Avoid Treating Every Issue as a Battle

Healthy management teams understand that not every disagreement requires a winner and a loser. In some organizations, managers become overly protective of their departments and approach every discussion as a negotiation. Over time, this mindset can create divisions within the leadership team. A more productive approach is to focus on organizational success rather than departmental victories.

There will inevitably be situations where one department's preferences take precedence over another's. The key is remembering that the ultimate objective is the success of the company as a whole. Managers who approach disagreements with a collaborative mindset often maintain stronger long-term relationships than those who view every issue as a competition. The ultimate goal should be solving problems, not winning arguments.

Address Conflict Directly

No management team can avoid conflict entirely. In fact, some disagreement is healthy. Different viewpoints often lead to better decisions and more thorough analysis of important issues. The problem is not conflict itself. The problem is unresolved conflict. That’s because when frustrations are ignored, they tend to grow.

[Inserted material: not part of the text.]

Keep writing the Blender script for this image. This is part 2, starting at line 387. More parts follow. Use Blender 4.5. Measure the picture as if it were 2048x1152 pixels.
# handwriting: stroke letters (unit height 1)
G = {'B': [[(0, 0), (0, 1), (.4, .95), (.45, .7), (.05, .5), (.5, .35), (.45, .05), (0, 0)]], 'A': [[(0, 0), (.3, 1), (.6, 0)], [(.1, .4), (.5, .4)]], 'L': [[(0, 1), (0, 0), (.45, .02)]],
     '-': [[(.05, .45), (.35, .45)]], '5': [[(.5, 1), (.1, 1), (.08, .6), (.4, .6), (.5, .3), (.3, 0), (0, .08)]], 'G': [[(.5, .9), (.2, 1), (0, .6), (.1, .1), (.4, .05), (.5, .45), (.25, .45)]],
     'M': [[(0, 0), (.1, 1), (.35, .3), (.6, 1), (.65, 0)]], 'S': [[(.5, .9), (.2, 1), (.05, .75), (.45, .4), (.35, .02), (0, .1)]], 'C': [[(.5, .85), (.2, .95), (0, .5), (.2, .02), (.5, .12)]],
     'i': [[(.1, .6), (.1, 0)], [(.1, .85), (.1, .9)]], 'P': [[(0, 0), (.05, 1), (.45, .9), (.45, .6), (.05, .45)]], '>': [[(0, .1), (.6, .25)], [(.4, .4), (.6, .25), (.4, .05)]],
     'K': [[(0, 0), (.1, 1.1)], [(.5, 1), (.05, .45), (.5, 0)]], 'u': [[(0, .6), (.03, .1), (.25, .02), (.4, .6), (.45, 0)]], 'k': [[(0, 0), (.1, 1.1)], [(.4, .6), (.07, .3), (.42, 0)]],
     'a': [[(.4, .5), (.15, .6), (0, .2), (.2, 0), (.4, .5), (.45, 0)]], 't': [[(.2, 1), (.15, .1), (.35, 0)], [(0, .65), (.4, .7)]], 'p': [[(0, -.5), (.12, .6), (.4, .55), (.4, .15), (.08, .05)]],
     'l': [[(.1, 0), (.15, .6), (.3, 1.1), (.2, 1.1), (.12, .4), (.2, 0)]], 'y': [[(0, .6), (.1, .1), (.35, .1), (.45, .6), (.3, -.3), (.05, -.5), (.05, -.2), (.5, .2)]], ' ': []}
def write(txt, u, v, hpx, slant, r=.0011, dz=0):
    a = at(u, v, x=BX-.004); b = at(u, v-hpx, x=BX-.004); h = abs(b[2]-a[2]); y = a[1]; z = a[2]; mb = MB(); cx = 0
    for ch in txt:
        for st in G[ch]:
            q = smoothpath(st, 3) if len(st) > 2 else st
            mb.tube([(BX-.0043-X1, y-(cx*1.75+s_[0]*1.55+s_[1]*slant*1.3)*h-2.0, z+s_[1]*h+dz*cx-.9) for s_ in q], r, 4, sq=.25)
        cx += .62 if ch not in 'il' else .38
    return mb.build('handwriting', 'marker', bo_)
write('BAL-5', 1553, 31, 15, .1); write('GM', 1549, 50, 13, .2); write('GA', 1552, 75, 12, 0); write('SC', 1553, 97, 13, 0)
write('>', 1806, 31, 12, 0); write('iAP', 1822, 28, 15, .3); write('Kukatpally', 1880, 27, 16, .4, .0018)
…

Managers who avoid difficult conversations often discover that small issues eventually become major sources of tension. By contrast, addressing concerns respectfully and directly can prevent misunderstandings from escalating. Effective leaders understand that difficult conversations are sometimes necessary, and that respectful honesty is usually more productive than prolonged avoidance.

Give Credit Generously

Recognition plays an important role in maintaining positive management relationships. Managers who consistently seek recognition for themselves while overlooking the contributions of others often create resentment. On the other hand, leaders who acknowledge the efforts and successes of their colleagues tend to build stronger professional relationships.

Giving credit does not diminish your own accomplishments. In many cases, it enhances your credibility as a leader. Publicly recognizing another manager's contributions demonstrates confidence, professionalism, and a team-oriented mindset. People generally appreciate working with colleagues who value collaboration over personal recognition. Over time, this attitude can strengthen trust throughout the leadership team.

Create Alignment Around Shared Goals

One reason some management teams struggle is that managers become overly focused on departmental objectives without maintaining visibility into broader organizational goals. Strong leadership teams regularly remind themselves that they are working toward shared outcomes.

Revenue growth, customer satisfaction, operational excellence, employee retention, product quality, and long-term sustainability often require cooperation among multiple departments. When managers understand how their efforts contribute to larger organizational priorities, collaboration tends to improve. Shared goals create common ground.

Respect Different Leadership Styles

Not every effective manager leads in the same way. Some leaders are highly analytical. Others are relationship-oriented. Some prefer detailed planning, while others thrive in fast-paced environments that require quick decisions. These different approaches can sometimes create frustration if managers assume their preferred style is the only effective approach. Successful management teams recognize that diverse leadership styles can be an asset. Different perspectives often strengthen decision-making and help organizations adapt to a variety of challenges. Respecting different approaches does not mean abandoning accountability or standards. It simply means recognizing that effective leadership can take many forms.

Strong Management Relationships Benefit the Entire Organization

The quality of relationships within a management team often influences the entire workplace. When managers communicate effectively, trust one another, and work toward shared goals, employees tend to experience greater consistency, clearer direction, and stronger organizational culture. Conversely, tension among leaders often spreads throughout the organization and creates unnecessary challenges for employees. Although disagreements will always exist, strong management teams understand how to navigate those differences without damaging trust.